Avoiding Artistic Death

If I stopped creating it would mean certain death. Maybe I’m being a little dramatic, but for me it is true on an existential level. All artists face fear at some point. Creating art and having fears are both equal parts of the human experience. For the creative mind fear can manifest in many ways including fear of being a sham, of not having the talent, or of failure (a topic I will cover more thoroughly in my next post). Perhaps one of the most frightening and sobering fears an artist can face is the fear of quitting.

My art has been who I am as far back as I can remember. I had always known I wanted to fulfill my life by being creative. As I grew older I began to question if my drawings could really be considered art. I wondered if I was just kidding myself. When I found it difficult to find my own personal style, it was as though I had no voice. I doubted my originality and my skill.

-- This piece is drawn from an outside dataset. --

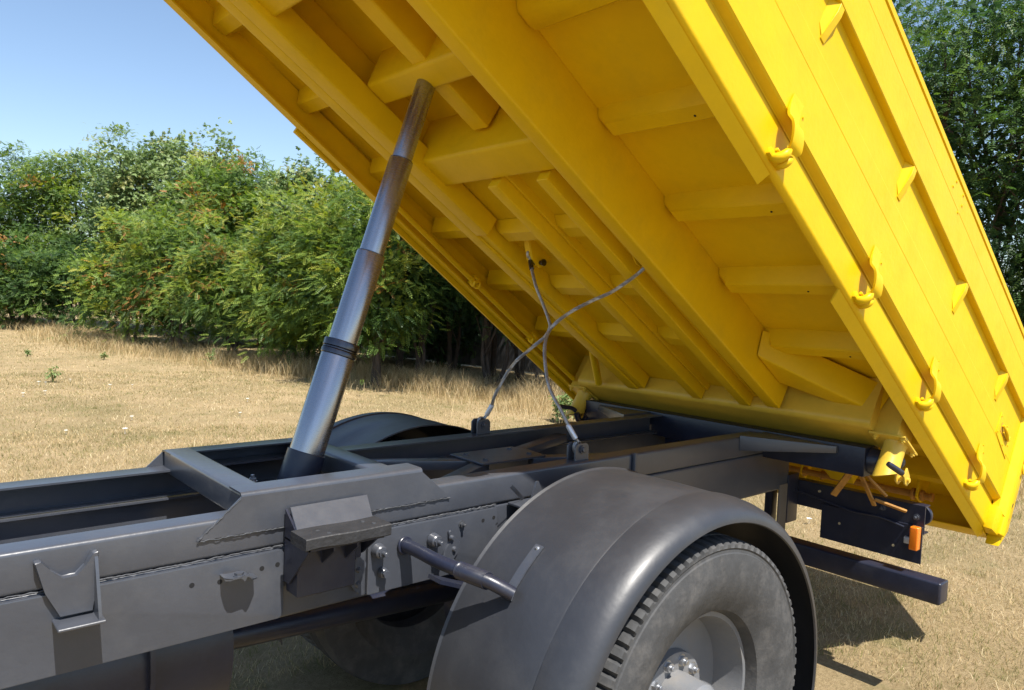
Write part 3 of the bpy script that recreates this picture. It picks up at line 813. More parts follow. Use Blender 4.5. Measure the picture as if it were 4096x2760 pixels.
# main-frame crossmembers, propshaft and hoses low inside
for x in (-.9, 2.95, 4.02):
    bm = BM(); box(bm, x, x + .08, 2.28, 2.93, -1.0, -.84, .01, 2); P_('lower_crossmember', bm, BLK, frame)
bm = BM()
tube(bm, [(-2.6, 2.6, -1.13), (-2.55, 2.6, -1.13), (-.9, 2.6, -1.14), (-.2, 2.6, -1.15), (.35, 2.6, -1.16), (.9, 2.6, -1.17), (.95, 2.6, -1.17)], [.10, .27, .29, .30, .30, .27, .12], 26)
for k in range(9): cyl(bm, (-2.4 + .38 * k, 2.6, -1.14), (-2.385 + .38 * k, 2.6, -1.14), .31, 26)
P_('added_dark_housing', bm, BLK)  # dark housing added to cover the sunlit ground between the rails
bm = BM(); cyl(bm, (-2.5, 2.6, -1.05), (2.0, 2.6, -1.28), .05, 20); P_('propshaft', bm, BLK)
bm = BM()
for k, (y0, z0) in enumerate(((2.45, -.86), (2.50, -.87), (2.56, -.875), (2.74, -.86))):
    tube(bm, smoothpath([(-1.2, y0, z0), (-.3, y0 + .03, z0 - .01), (.3, y0 - .02, z0 + .01), (.8, y0 + .06, z0 - .02), (1.3, y0, z0 - .04)], 6), .009 + .003 * (k % 2), 10)
P_('air_hoses', bm, BLK)
bm = BM(); cyl(bm, (.15, 2.5, -.93), (.62, 2.5, -.93), .075, 26, bev=.012); cyl(bm, (.30, 2.5, -.93), (.32, 2.5, -.93), .079, 26); P_('air_tank', bm, BLK)
bm = BM(); cyl(bm, (1.06, 2.60, -.72), (1.06, 2.60, -.665), .009, 10); hexbolt(bm, (1.06, 2.6, -.68), (0, 0, 1), .012, .01, .015); box(bm, 1.02, 1.10, 2.56, 2.64, -.735, -.72, .003)
P_('lubrication_stud', bm, ZNC)
# cable lugs on the rails
for yo, x0 in ((2.225, 2.330), (2.935, 2.352)):
    bm = BM()
    pol = [(x0, TOP), (x0 + .085, TOP), (x0 + .085, TOP + .06), (x0 + .070, TOP + .075), (x0 + .015, TOP + .075), (x0, TOP + .06)]
    prism(bm, pol, 'y', yo, yo + .009, .0015); prism(bm, pol, 'y', yo + .045, yo + .054, .0015)
    cyl(bm, (x0 + .042, yo - .016, TOP + .048), (x0 + .042, yo + .075, TOP + .048), .0115, 16, bev=.002)
    cyl(bm, (x0 + .042, yo - .008, TOP + .048), (x0 + .042, yo, TOP + .048), .018, 16)
    P_('cable_lug', bm, GRY, frame)
# hinge carrier (blue-black box across the rear) with arms and ball ends
bm = BM(); box(bm, 3.83, 3.99, 1.642, 3.58, -.815, -.664, .008, 2)
carrier = P_('hinge_carrier', bm, BLK)
bm = BM(); box(bm, 3.86, 3.97, 2.29, 2.91, -.87, -.8155, .006, 2); P_('carrier_foot', bm, BLK, carrier)
for s, yr, yt in ((1, 2.198, 1.78), (-1, 3.012, 3.44)):
    bm = BM()
    hexa(bm, [(3.57, yr, -.752), (3.808, yt, -.714), (3.828, yt, -.714), (3.828, yr, -.752), (3.57, yr, -.668), (3.808, yt, -.678), (3.828, yt, -.678), (3.828, yr, -.668)], .004, 2)
    P_('support_arm', bm, GRY, carrier)
for s, ye in ((-1, 1.642), (1, 3.58)):
    bm = BM()
    tube(bm, [(3.91, ye, -.738), (3.91, ye + s * .008, -.738), (3.91, ye + s * .05, -.733), (3.91, ye + s * .08, -.728), (3.91, ye + s * .11, -.72)], [.068, .068, .058, .032, .026], 22)
    bmesh.ops.create_uvsphere(bm, u_segments=20, v_segments=12, radius=.040, matrix=Matrix.Translation((3.91, ye + s * .122, -.72)))
    P_('ball_pin', bm, BLK, carrier)

# ---- lifting cylinder
ax = Vector((.313, 0, .95)).normalized(); base = Vector((1.266, 2.6, -.596))
def axp(z): return base + ax * ((z - base.z) / ax.z)
CM = TR_UP @ Matrix.Translation(base) @ ax.to_track_quat('Z', 'Y').to_matrix().to_4x4()
def lat(prof, seg=64):
    bm = BM(); rings = []
    for r, z in prof: rings.append([bm.verts.new((r * math.cos(2 * PI * k / seg), r * math.sin(2 * PI * k / seg), z)) for k in range(seg)])
    for a, b in zip(rings, rings[1:]):
        for k in range(seg): bm.faces.new((a[k], a[(k + 1) % seg], b[(k + 1) % seg], b[k]))
    bm.faces.new(rings[0][::-1]); bm.faces.new(rings[-1]); return bm
def s_of(z): return (z - base.z) / ax.z
cylo = obj('lifting_cylinder', lat([(.062, -.36), (.0735, -.35), (.0735, -.33), (.0725, -.02), (.0715, 0), (.069, .002)]), BLK, truck, CM, 'dark lower housing of the telescopic cylinder')
zc = s_of(-.213)
def stage(r, z0, z1, m_=STEEL, nm='cylinder_stage'):
    return obj(nm, lat([(r * .96, z0), (r, z0 + .001), (r, z1 - .004), (r - .002, z1 - .001), (r - .006, z1)]), m_, cylo, CM)
stage(.0650, .0, zc - .02)
stage(.0695, zc - .02, zc - .001, STEEL_D, 'collar_ring'); stage(.0675, zc - .0005, zc + .008, STEEL_D, 'collar_ring'); stage(.0695, zc + .0085, zc + .036, STEEL_D, 'collar_ring')
s2, s1 = s_of(.166), s_of(.547)
stage(.0560, zc + .0, s2); stage(.0480, s2 - .02, s1); stage(.0402, s1 - .02, s_of(.93))
stage(.0545, s2 + .0004, s2 + .0022, STEEL_D, 'seal_ring'); stage(.0465, s1 + .0004, s1 + .0022, STEEL_D, 'seal_ring')
bm = BM(); box(bm, 1.05, 1.30, 2.50, 2.53, -1.0, -.80, .006); box(bm, 1.05, 1.30, 2.67, 2.70, -1.0, -.80, .006); cyl(bm, (1.16, 2.42, -.9), (1.16, 2.78, -.9), .035, 20)
P_('cradle', bm, BLK, cylo)

# ---- safety cables
def rope(name, pts, label):
    path = smoothpath(pts, 9)
    root = None
    bm = BM(); 
    # resample
    q = [path[0]]; 
    for p in path[1:]:
        while (p - q[-1]).length > .006: q.append(q[-1] + (p - q[-1]).normalized() * .006)
    up = Vector((0, 0, 1)); strands = 6
    tube(bm, q[::3] + [q[-1]], .0052, 6)
    t0 = (q[1] - q[0]).normalized(); up = t0.orthogonal().normalized(); frames = []
    for i, p in enumerate(q):
        t = (q[min(i + 1, len(q) - 1)] - q[max(i - 1, 0)]).normalized(); up = (up - t * up.dot(t)).normalized(); frames.append((p, up.copy(), t.cross(up)))
    for s in range(strands):
        pts2 = []
        for i, (p, u, v) in enumerate(frames):
            a = i * .62 + 2 * PI * s / strands
            pts2.append(p + (u * math.cos(a) + v * math.sin(a)) * .0052)
        tube(bm, pts2, .0034, 5)
    root = P_(name, bm, ROPE, truck, label)
    return root, q
A_ = [[2.369, 2.25, -.600], [2.340, 2.265, -.555], [2.326, 2.31, -.478], [2.331, 2.4, -.382], [2.365, 2.47, -.29], [2.422, 2.54, -.195], [2.505, 2.592, -.12], [2.5502, 2.5314, -0.0483], [2.5984, 2.4375, 0.0137], [2.646, 2.3449, 0.0637], [2.675, 2.2538, 0.127], [2.6555, 2.1641, 0.1758], [2.67, 2.152, .215]]
B_ = [[2.415, 2.96, -.600], [2.433, 2.93, -.544], [2.415, 2.88, -.469], [2.449, 2.8, -.318], [2.483, 2.72, -.235], [2.510, 2.64, -.165], [2.532, 2.625, -.115], [2.545, 2.65, -.08], [2.556, 2.7, -.016], [2.5521, 2.758, 0.0808], [2.6079, 2.8674, 0.2012], [2.615, 2.882, 0.243]]
ra, qa = rope('safety_cable', A_, 'twisted steel cable fixed to the near rail lug')
rb, qb = rope('safety_cable', B_, 'twisted steel cable fixed to the far rail lug')
def sleeve(q, i0, i1, par, m_):
    bm = BM(); tube(bm, [q[i0], q[i0] + (q[i0 + 1] - q[i0]) * .5, q[i1 - 1], q[i1]], [.009, .0125, .0125, .009], 14); P_('ferrule', bm, m_, par)
ALU = mat('aluminium ferrule', (.6, .62, .66), .4, metal=.6, bump=.001, bscale=60)
sleeve(qa, 3, 15, ra, ALU); sleeve(qb, 3, 15, rb, ALU); sleeve(qb, len(qb) - 16, len(qb) - 5, rb, STEEL_D)
def eye(c, par, ax_, r=.02):
    bm = BM(); c = Vector(c); pts = []
    for k in range(19):
        a = 2 * PI * k / 18; pts.append(c + Vector((ax_[0] * math.cos(a) * r, 0, 0)) + Vector((0, 0, 1.35 * r * math.sin(a))))
    tube(bm, pts, .0048, 8, caps=False); tube(bm, [p + Vector((0, .009, 0)) for p in pts], .0042, 8, caps=False); P_('cable_eye', bm, ROPE, par)
eye((2.372, 2.252, -.625), ra, (1, 0)); eye((2.400, 2.962, -.622), rb, (1, 0)); eye((2.616, 2.882, .252), rb, (1, 0), .016)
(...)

I had been drawing for so long that my sense of self had become entwined with my art. As my artistic block set in, self doubt naturally followed. To question my originality as an artist was like questioning everything that I was. If I did not possess the magical gift to create beautiful masterpieces then maybe I was nothing.

The more time I spent searching for this magical gift within myself, the more discouraged I became. Soon enough finding the courage to draw became unbearingly difficult. Each drawing was a new piece of evidence that I didn’t have what it takes to be an artist. I couldn’t face my lack of original thought or lack of skill. I couldn’t face myself. So, I stopped. What came next was worse than any fear I had ever faced. My hands ached with a desire that my personal demons would not  let me satisfy. My heart mourned for the death of my passion. The need to be creative never went away, but I stopped all the same. In the process I began to lose myself.

In an attempt to hold onto what was left of me, I desperately clung to my hobbies of sewing and jewelry making. It would sooth the ache in my hands for a time, but it wasn’t the same. I had always expressed myself through drawing. Pencil and paper was my first language. Arts and crafts was a language I knew well, but it would never feel as natural or expressive to me. In the end it was the fear of completely losing myself that brought me back from the ashes. If I quit, who will I be?

It might be unhealthy to place so much of myself within my craft, but I’ve heard it said that to be an artist is to be a little insane. In Art & Fear by David Bayles and Ted Orland they call it fear of annihilation. You may have seen this fear manifest in some of your artist friends that will obsessively pump out an abundant quantity of work. It is when an artist puts so much of their self worth in their ability to produce art that not working is equatable to a metaphorical death. Perhaps one day I might be able to find a happy balance between self perseverance and art making. For now I prefer the motivation. Today I choose to live.